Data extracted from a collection
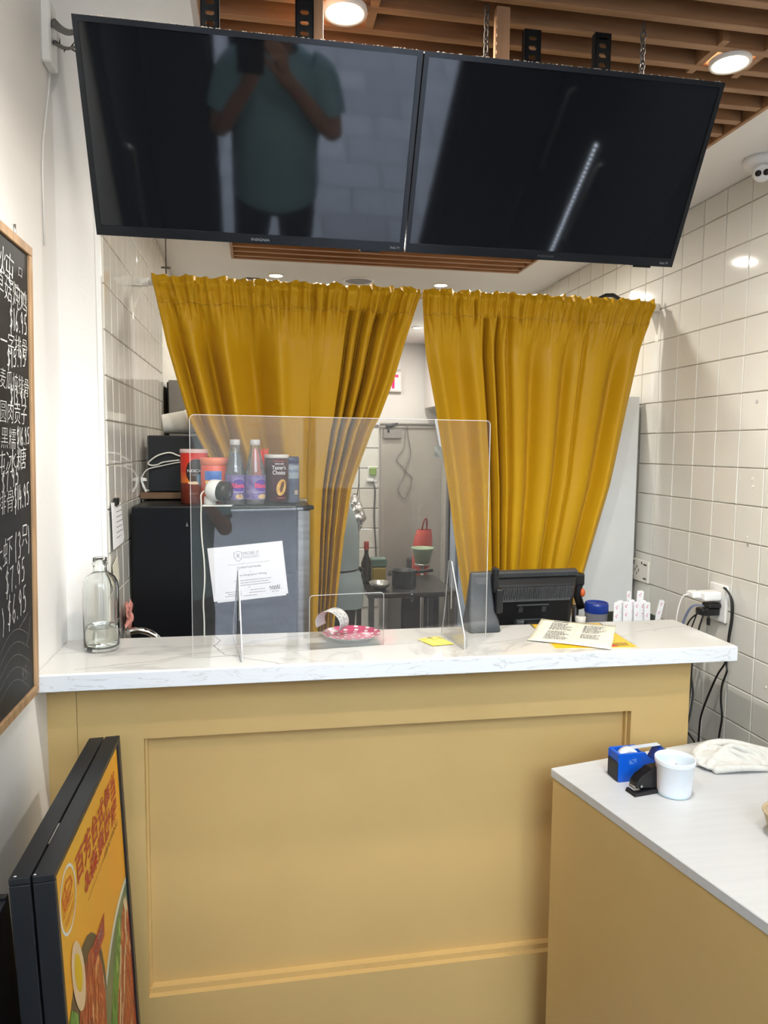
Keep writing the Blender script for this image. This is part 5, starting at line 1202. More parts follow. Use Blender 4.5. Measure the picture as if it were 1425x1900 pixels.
b = MB(); b.poly([(.0305, -.0006, .058), (.033, -.0006, .060), (.0495, -.0006, .048), (.047, -.0006, .046)], M=M); part('emblem_slash', b, blue, t)
M = tmat(.899, 1.588, R(9))
t = thing('stapler', 'black desk stapler in front of the blue tape dispenser', 'stapler', (.96, 1.60, TZ))
b = MB(); b.prism([(0, -.019, 0), (.004, -.019, .009), (.090, -.019, .011), (.090, -.019, 0)], (0, .038, 0), M=M, bev=.0015); part('base', b, black_m, t)
b = MB(); b.prism([(.006, -.013, .018), (.008, -.013, .034), (.022, -.013, .046), (.050, -.013, .064), (.082, -.013, .066), (.088, -.013, .05), (.088, -.013, .012), (.07, -.013, .012)], (0, .026, 0), M=M, bev=.003); part('arm', b, black_gloss, t)
b = MB(); b.tube([(.008, -.011, .0205), (.008, .011, .0205)], .003, 8, M=M); b.box((.004, -.010, .013), (.02, .010, .0175), M=M); b.tube([(.022, -.0135, .023), (.022, -.016, .023)], .003, 10, M=M); part('steel_nose', b, steel, t)
b = MB(); b.box((.008, -.006, .0095), (.028, .006, .0108), M=M); part('anvil', b, steel, t)
c = Vector((1.010, 1.577, TZ))
t = thing('plastic_cup', 'translucent white plastic tub with a rim, beside the black stapler', 'cup', c)
frost = mat('frosted_white_plastic', (.80, .83, .90), .35, var=.01, sss=.35)
K = .93
b = MB(); b.lathe([(r_ * .90, z_ * K) for r_, z_ in [(0, .003), (.040, .003), (.042, .0), (.044, .002), (.0455, .010), (.0500, .083), (.0525, .085), (.0530, .0875), (.0522, .089), (.0530, .0915), (.0530, .097), (.0520, .098), (.0505, .097), (.0485, .083), (.0440, .008), (.030, .0055), (0, .0055)]], c, 48); part('body', b, frost, t)
b = MB(); rnd = random.Random(6); b.grid(lambda u, v: (c.x - .014 + .026 * u + .004 * math.sin(v * 9), c.y - .004 + .02 * v, c.z + .058 + .020 * noise.noise(Vector((u * 3, v * 3, 5))) + .018 * math.sin(3.1 * u)), 12, 12, smooth=False)
single('tissue_scrap', b, paper_m, 'crumpled white tissue scrap inside the translucent plastic tub', 'tissue')
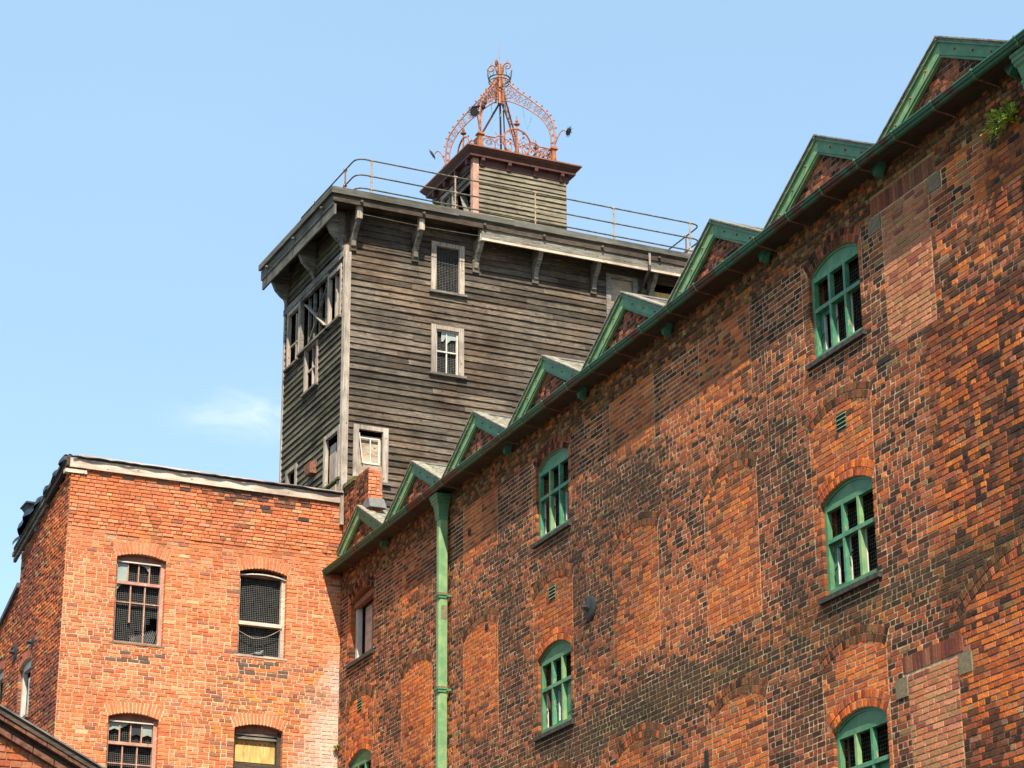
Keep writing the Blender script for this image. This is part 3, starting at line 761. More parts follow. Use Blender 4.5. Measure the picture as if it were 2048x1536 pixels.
# ================================================================== old end building (left, sunlit)
FB = thing('brick_end_building', 'sunlit orange brick end building with a flat plank eaves board and broken windows', 'building', OR, RZF)
FP = [(.68, .225, .092), (.64, .20, .075), (.71, .26, .115), (.60, .18, .072), (.66, .23, .11), (.57, .17, .068), (.71, .28, .14)]
def f_col(u, z, zone):
    n = fn(u, z, .6, 21); n2 = fn(u, z, 1.3, 4); rr = random.random()
    c = random.choice(FP)
    if rr < .05: c = random.choice([(.62, .36, .18), (.55, .32, .15)])
    elif rr < .10: c = random.choice([(.42, .15, .08), (.34, .13, .085), (.46, .2, .11)])
    if u > -2.6 and z < 13 and rr > .55 - .4 * n: c = random.choice([(.68, .24, .06), (.60, .20, .05), (.40, .17, .09), (.34, .15, .08)])
    e = math.exp(-((u + 1.9) / 1.1) ** 2 - ((z - 16.15 + .1 * u) / .22) ** 2)
    if random.random() < 1.0 * e: c = random.choice([(.14, .07, .05), (.24, .09, .05), (.09, .055, .045), (.34, .12, .06)])
    for wu, wz in ((-4.1, 13.0), (-1.65, 13.0)):
        if abs(u - wu) < .55 and 0 < wz - z < .35 and random.random() < .45: c = (.17, .11, .08)
    wx = max(0, 1 - abs(u + .1) / (.35 + .55 * max(0, (13 - z) / 2))) * min(1, max(0, (13.6 - z) / 1.0))
    if wx > 0: c = mixc(c, (.72, .52, .42), min(.85, max(0, wx * (1.05 + 1.6 * n2))))
    st = max(0, noise.fractal(Vector((u * 2.2, z * .35, 4.4)), 1, 2, 4) * .5 - .02) + .3 * math.exp(-((z - 16.35) / .18) ** 2)
    c = mixc(c, (.12, .055, .035), min(.6, st))
    pr = .016 + U(-.006, .012) if z > 15.25 + .25 * n else .004 + U(-.002, .004)
    if z > 16.25 and random.random() < .18: return None, 0
    if random.random() < .0006: return None, 0
    return jit(c, .09, .04), pr
def f_mort(u, z):
    n = fn(u, z, .5, 8); c = mixc((.78, .60, .40), (.66, .40, .22), max(0, min(1, .3 + n)))
    if z > 15.1 + .4 * n: c = mixc(c, (.20, .085, .045), .85)
    elif z > 14.8: c = mixc(c, (.35, .17, .1), .5)
    if u > -.9 and z < 13: c = mixc(c, (.72, .62, .52), .5)
    return c
FWIN = [(-4.11, 13.06, 14.73), (-1.63, 13.06, 14.73), (-4.11, 9.95, 11.62), (-1.63, 9.95, 11.62)]
fo = [dict(uc=u, hw=.49, z0=a, zs=b, rise=.095, rev_col=(.5, .2, .1)) for u, a, b in FWIN]
fa = [dict(uc=u, hw=.49, z0=b, zs=b, rise=.095, ring=.27) for u, a, b in FWIN]
FW = Wall(FB, lambda a, y, z: (a, y, z), -5.6, -.0, 0, lambda z: [(-5.6, -.0)], fo, fa, f_col, f_mort)
FW.vj = .008; FW.zmax = 16.42; FW.bond = lambda i, zone: .92 if i % 4 == 0 else .16
FW.lay(8.1)
for a in fa: FW.voussoirs(a, (.27,), lambda: jit(random.choice([(.62, .21, .09), (.58, .19, .08), (.66, .24, .11)]), .08), n=15, proud=.006)
FW.finish(visible=lambda x, z: z < 16.3 and not (x < -4.6 and z < 11.3))
FW.core(None, 16.45)
# left flank
def l_top(d): return 16.36 - .20 * d if d < 3.55 else 14.9 - .34 * (d - 3.55)
def l_iv(z):
    if z < 12.3: return [(0, 9.5)]
    if z > 16.36: return []
    if z > 15.65: return [(0, (16.36 - z) / .20)]
    if z > 14.9: return [(0, 3.55)]
    return [(0, min(9.5, 3.55 + (14.9 - z) / .34))]
def l_col(d, z, zone):
    n = fn(d, z, .9, 31); rr = random.random(); p = .5 + .8 * n
    if rr < p: c = random.choice([(.50, .15, .055), (.58, .18, .06), (.42, .12, .05)])
    elif rr < .95: c = random.choice([(.26, .085, .05), (.18, .07, .045), (.32, .10, .055)])
    else: c = (.32, .24, .12)
    if z < 12.6: c = mixc(c, (.12, .06, .045), .35)
    return jit(c, .2), .013 + U(-.005, .01)
LWIN = [(2.62, 12.0, 13.10), (4.9, 12.15, 13.40)]
lo_ = [dict(uc=u, hw=.5, z0=a, zs=b, rise=.09, rev_col=(.66, .50, .42)) for u, a, b in LWIN]
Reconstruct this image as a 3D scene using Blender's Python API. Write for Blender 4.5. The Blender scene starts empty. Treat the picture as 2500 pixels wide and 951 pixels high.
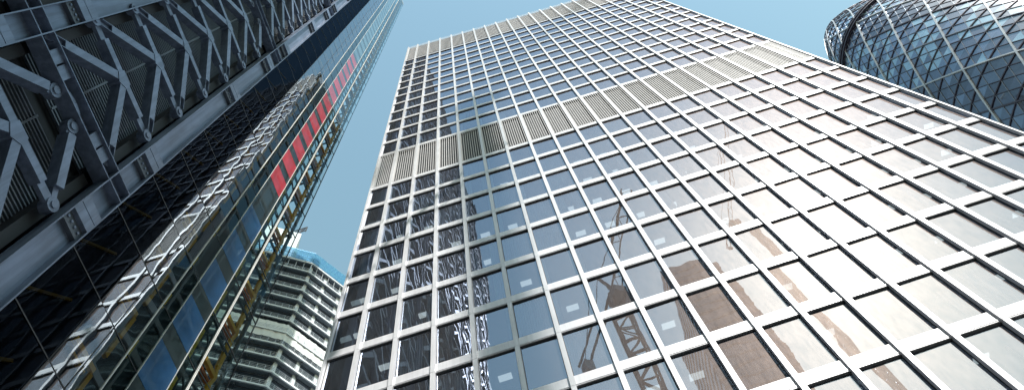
import bpy, bmesh, math, random
from mathutils import Vector, Matrix
random.seed(7)
R = math.radians
scene = bpy.context.scene
COL = scene.collection

# ------------------------------------------------------------------ helpers
class MB:
    """collects boxes, prisms and sheets, then links them as ONE mesh object"""
    def __init__(s): s.v = []; s.f = []; s.m = []
    def poly(s, pts, mi=0):
        n = len(s.v); s.v += [tuple(p) for p in pts]; s.f.append(tuple(range(n, n+len(pts)))); s.m.append(mi)
    def box(s, x0, x1, y0, y1, z0, z1, mi=0):
        n = len(s.v)
        s.v += [(x0,y0,z0),(x1,y0,z0),(x1,y1,z0),(x0,y1,z0),(x0,y0,z1),(x1,y0,z1),(x1,y1,z1),(x0,y1,z1)]
        for q in ((0,3,2,1),(4,5,6,7),(0,1,5,4),(1,2,6,5),(2,3,7,6),(3,0,4,7)):
            s.f.append(tuple(n+i for i in q)); s.m.append(mi)
    def bar(s, a, b, w, d, up=(1,0,0), mi=0):
        """box from a to b; d measured along up, w across"""
        a = Vector(a); b = Vector(b); t = (b-a).normalized(); up = Vector(up)
        u = (up - t*up.dot(t)).normalized(); c = t.cross(u)
        n = len(s.v)
        for p in (a, b):
            for i, j in ((-1,-1),(1,-1),(1,1),(-1,1)):
                s.v.append(tuple(p + c*(i*w/2) + u*(j*d/2)))
        for q in ((0,3,2,1),(4,5,6,7),(0,1,5,4),(1,2,6,5),(2,3,7,6),(3,0,4,7)):
            s.f.append(tuple(n+i for i in q)); s.m.append(mi)
    def cyl(s, a, b, r, k=10, mi=0, r2=None):
        a = Vector(a); b = Vector(b); t = (b-a).normalized()
        h = Vector((0,0,1)) if abs(t.z) < .9 else Vector((1,0,0))
        u = t.cross(h).normalized(); c = t.cross(u); n = len(s.v); r2 = r if r2 is None else r2
        for p, rr in ((a, r), (b, r2)):
            for i in range(k):
                an = 2*math.pi*i/k; s.v.append(tuple(p + u*(rr*math.cos(an)) + c*(rr*math.sin(an))))
        for i in range(k):
            j = (i+1) % k; s.f.append((n+i, n+j, n+k+j, n+k+i)); s.m.append(mi)
        s.f.append(tuple(n+i for i in reversed(range(k)))); s.m.append(mi)
        s.f.append(tuple(n+k+i for i in range(k))); s.m.append(mi)
    def prism(s, pts, off, mi=0):
        """polygon pts extruded by vector off"""
        k = len(pts); n = len(s.v); o = Vector(off)
        s.v += [tuple(p) for p in pts]; s.v += [tuple(Vector(p)+o) for p in pts]
        s.f.append(tuple(n+i for i in reversed(range(k)))); s.m.append(mi)
        s.f.append(tuple(n+k+i for i in range(k))); s.m.append(mi)
        for i in range(k):
            j = (i+1) % k; s.f.append((n+i, n+j, n+k+j, n+k+i)); s.m.append(mi)
    def build(s, name, mats, parent=None, xf=None, smooth=False, bevel=0, fix=False):
        if not isinstance(mats, (list, tuple)): mats = [mats]
        me = bpy.data.meshes.new(name)
        v = s.v if xf is None else [tuple(xf @ Vector(p)) for p in s.v]
        me.from_pydata(v, [], s.f)
        for m in mats: me.materials.append(m)
        me.polygons.foreach_set('material_index', s.m)
        if fix:
            bm = bmesh.new(); bm.from_mesh(me); bmesh.ops.recalc_face_normals(bm, faces=bm.faces); bm.to_mesh(me); bm.free()
        me.update()
        o = bpy.data.objects.new(name, me); COL.objects.link(o)
        if parent is not None: o.parent = parent
        if smooth:
            for p in me.polygons: p.use_smooth = True
        if bevel:
            md = o.modifiers.new('bevel', 'BEVEL'); md.width = bevel; md.segments = 1; md.limit_method = 'ANGLE'
        return o

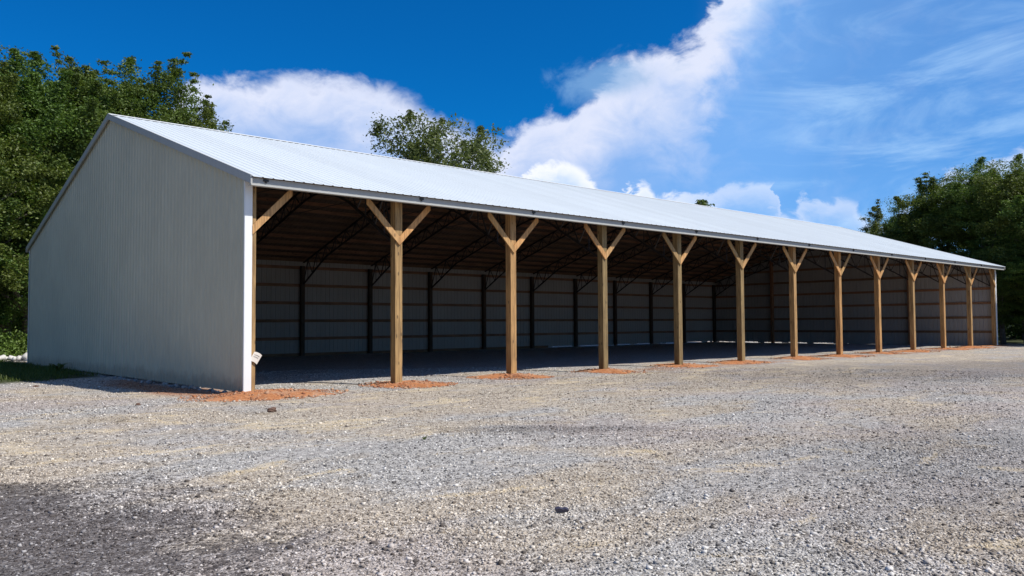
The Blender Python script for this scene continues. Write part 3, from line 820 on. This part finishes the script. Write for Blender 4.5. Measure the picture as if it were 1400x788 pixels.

- _Exercise brief_: Starting at the line that contains "Reconstruct this image" and ending at the line that contains "COL = scene.collection", give the lines again exactly. Do not include the pictures.

- _Written solution_:
Reconstruct this image as a 3D scene using Blender's Python API. Write for Blender 4.5. The Blender scene starts empty. Treat the picture as 2500 pixels wide and 951 pixels high.
import bpy, bmesh, math, random
from mathutils import Vector, Matrix
random.seed(7)
R = math.radians
scene = bpy.context.scene
COL = scene.collection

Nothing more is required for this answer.